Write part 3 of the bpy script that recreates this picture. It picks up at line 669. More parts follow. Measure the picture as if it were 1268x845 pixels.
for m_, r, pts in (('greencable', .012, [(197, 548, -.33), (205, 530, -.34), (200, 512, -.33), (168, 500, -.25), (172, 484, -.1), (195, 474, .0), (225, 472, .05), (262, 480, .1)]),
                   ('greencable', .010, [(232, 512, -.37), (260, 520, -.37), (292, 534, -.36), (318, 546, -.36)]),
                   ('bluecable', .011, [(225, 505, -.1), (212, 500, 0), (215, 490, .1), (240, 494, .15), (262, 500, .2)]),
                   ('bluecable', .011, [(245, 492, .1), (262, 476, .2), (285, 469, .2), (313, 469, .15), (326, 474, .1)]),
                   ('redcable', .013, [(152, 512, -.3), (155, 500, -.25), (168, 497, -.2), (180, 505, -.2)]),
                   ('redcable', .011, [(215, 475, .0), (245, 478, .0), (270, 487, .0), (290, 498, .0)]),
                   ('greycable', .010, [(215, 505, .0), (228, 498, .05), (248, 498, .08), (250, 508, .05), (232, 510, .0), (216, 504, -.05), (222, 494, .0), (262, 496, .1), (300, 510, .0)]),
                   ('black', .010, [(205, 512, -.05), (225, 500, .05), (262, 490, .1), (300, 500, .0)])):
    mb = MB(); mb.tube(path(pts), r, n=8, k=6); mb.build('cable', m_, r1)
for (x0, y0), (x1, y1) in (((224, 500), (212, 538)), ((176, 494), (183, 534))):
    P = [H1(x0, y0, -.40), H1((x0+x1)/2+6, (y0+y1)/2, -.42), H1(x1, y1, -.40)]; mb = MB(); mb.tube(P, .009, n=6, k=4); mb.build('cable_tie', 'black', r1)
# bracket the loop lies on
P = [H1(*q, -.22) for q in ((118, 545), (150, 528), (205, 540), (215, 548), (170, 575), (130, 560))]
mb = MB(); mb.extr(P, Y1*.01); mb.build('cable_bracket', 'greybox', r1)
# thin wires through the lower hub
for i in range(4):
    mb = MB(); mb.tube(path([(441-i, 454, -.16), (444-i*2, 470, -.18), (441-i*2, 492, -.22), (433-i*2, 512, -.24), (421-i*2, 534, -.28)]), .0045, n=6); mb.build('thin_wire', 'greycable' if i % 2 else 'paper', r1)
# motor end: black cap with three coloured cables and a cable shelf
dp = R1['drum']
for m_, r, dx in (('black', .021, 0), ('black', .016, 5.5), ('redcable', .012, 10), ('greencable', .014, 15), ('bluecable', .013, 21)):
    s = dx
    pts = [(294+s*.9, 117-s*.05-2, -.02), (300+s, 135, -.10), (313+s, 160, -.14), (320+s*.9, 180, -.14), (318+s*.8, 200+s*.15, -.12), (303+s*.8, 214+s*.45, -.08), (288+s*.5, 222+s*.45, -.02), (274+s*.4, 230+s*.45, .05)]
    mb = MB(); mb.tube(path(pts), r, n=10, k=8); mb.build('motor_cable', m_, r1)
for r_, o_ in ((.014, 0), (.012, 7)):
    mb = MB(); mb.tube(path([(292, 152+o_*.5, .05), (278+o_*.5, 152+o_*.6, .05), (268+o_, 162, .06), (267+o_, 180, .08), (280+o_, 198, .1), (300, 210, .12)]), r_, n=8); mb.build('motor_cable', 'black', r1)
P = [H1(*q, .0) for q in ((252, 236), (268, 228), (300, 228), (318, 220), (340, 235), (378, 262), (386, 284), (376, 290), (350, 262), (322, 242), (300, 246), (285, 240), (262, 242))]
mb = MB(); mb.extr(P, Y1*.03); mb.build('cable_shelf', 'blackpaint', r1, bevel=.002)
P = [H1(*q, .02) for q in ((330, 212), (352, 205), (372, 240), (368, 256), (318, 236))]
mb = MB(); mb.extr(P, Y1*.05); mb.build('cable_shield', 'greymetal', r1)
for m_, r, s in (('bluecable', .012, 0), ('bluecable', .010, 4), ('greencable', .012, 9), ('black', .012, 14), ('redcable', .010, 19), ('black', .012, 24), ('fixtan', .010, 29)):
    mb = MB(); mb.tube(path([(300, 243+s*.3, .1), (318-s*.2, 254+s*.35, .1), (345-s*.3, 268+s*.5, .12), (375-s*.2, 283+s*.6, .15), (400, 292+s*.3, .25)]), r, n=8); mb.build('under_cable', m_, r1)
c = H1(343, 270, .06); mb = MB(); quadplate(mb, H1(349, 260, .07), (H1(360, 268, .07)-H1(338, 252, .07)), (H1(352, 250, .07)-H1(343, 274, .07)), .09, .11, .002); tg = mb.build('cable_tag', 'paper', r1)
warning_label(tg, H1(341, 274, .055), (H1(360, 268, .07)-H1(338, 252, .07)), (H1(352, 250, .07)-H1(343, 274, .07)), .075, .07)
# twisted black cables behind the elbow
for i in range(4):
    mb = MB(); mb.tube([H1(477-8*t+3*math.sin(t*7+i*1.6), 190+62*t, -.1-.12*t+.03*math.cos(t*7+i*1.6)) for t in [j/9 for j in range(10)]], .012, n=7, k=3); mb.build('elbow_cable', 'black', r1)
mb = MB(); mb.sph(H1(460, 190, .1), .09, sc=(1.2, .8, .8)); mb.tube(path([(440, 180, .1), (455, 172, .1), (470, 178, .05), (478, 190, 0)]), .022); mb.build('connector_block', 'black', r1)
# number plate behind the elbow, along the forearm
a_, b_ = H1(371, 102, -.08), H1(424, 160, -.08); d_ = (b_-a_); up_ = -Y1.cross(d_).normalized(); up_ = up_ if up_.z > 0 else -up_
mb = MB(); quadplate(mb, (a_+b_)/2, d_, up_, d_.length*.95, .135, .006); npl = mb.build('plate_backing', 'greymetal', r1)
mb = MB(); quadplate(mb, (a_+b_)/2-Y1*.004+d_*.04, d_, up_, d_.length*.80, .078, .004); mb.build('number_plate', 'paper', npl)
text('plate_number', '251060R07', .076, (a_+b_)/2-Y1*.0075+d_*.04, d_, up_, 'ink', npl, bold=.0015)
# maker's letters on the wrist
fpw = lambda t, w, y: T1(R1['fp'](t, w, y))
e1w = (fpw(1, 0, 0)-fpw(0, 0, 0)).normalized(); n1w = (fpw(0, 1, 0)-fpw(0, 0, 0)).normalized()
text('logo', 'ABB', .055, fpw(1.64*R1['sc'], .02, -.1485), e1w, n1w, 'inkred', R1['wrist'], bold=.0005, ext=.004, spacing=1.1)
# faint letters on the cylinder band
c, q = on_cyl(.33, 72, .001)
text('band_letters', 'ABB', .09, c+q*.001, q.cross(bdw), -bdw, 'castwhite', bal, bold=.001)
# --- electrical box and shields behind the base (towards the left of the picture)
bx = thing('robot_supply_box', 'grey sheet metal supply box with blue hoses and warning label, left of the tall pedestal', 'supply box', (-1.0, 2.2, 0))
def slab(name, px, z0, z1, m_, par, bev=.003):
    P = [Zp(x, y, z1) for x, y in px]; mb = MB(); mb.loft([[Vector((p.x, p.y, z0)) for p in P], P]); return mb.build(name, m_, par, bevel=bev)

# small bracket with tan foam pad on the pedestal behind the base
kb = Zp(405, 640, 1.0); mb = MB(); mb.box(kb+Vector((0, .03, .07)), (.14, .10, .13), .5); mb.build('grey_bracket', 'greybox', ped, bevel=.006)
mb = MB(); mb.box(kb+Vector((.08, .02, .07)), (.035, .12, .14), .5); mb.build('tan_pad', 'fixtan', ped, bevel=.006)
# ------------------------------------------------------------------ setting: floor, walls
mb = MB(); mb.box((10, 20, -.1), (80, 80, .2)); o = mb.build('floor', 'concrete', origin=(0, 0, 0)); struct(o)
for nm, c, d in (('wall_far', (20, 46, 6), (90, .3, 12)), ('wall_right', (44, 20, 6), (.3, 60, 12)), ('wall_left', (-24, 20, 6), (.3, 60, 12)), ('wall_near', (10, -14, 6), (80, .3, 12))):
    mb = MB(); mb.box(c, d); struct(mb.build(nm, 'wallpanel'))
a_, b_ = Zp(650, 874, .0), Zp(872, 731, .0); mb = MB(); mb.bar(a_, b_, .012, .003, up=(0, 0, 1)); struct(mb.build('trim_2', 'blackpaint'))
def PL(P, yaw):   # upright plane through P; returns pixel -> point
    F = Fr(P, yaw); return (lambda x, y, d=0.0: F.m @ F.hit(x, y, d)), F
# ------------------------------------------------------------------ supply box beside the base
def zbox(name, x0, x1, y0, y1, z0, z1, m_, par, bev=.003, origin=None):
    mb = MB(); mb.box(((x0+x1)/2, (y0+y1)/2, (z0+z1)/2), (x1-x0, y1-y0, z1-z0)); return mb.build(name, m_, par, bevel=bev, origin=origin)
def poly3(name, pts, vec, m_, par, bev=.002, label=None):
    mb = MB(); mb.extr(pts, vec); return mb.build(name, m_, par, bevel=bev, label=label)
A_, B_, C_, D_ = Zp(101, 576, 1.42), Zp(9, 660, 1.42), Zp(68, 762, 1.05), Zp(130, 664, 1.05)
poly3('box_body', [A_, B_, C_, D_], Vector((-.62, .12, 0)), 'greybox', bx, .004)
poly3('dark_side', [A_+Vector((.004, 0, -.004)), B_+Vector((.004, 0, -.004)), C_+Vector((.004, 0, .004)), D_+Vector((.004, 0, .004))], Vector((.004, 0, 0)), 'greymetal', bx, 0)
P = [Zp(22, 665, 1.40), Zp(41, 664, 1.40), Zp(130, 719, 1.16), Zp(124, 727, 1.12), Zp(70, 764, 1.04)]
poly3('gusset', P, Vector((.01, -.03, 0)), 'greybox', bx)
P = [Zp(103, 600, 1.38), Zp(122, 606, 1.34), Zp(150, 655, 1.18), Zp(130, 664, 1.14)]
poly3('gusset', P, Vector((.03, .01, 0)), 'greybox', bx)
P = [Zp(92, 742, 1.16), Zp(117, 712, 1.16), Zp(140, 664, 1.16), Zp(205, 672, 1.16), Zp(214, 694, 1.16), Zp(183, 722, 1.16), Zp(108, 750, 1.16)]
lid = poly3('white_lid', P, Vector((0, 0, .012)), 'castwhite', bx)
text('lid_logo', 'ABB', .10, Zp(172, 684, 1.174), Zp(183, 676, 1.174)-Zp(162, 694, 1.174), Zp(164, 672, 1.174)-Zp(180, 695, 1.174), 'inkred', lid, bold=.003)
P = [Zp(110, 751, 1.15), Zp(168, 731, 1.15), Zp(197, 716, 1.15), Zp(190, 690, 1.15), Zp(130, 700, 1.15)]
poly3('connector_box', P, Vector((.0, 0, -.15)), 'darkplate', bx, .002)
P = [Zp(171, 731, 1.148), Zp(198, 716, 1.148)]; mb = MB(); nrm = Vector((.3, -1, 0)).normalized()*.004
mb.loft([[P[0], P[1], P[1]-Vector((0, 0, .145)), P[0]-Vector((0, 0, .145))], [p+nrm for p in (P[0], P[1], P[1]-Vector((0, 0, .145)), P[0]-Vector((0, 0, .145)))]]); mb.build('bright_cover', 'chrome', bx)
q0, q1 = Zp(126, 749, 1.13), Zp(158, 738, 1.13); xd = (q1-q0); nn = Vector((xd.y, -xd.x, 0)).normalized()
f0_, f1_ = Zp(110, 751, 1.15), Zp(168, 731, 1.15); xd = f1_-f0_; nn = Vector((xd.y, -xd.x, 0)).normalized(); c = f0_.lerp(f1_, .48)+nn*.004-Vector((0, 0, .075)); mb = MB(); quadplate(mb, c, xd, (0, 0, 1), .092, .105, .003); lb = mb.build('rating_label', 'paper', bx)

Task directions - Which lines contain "picture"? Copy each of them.

Right answer -
Write part 3 of the bpy script that recreates this picture. It picks up at line 669. More parts follow. Measure the picture as if it were 1268x845 pixels.
# --- electrical box and shields behind the base (towards the left of the picture)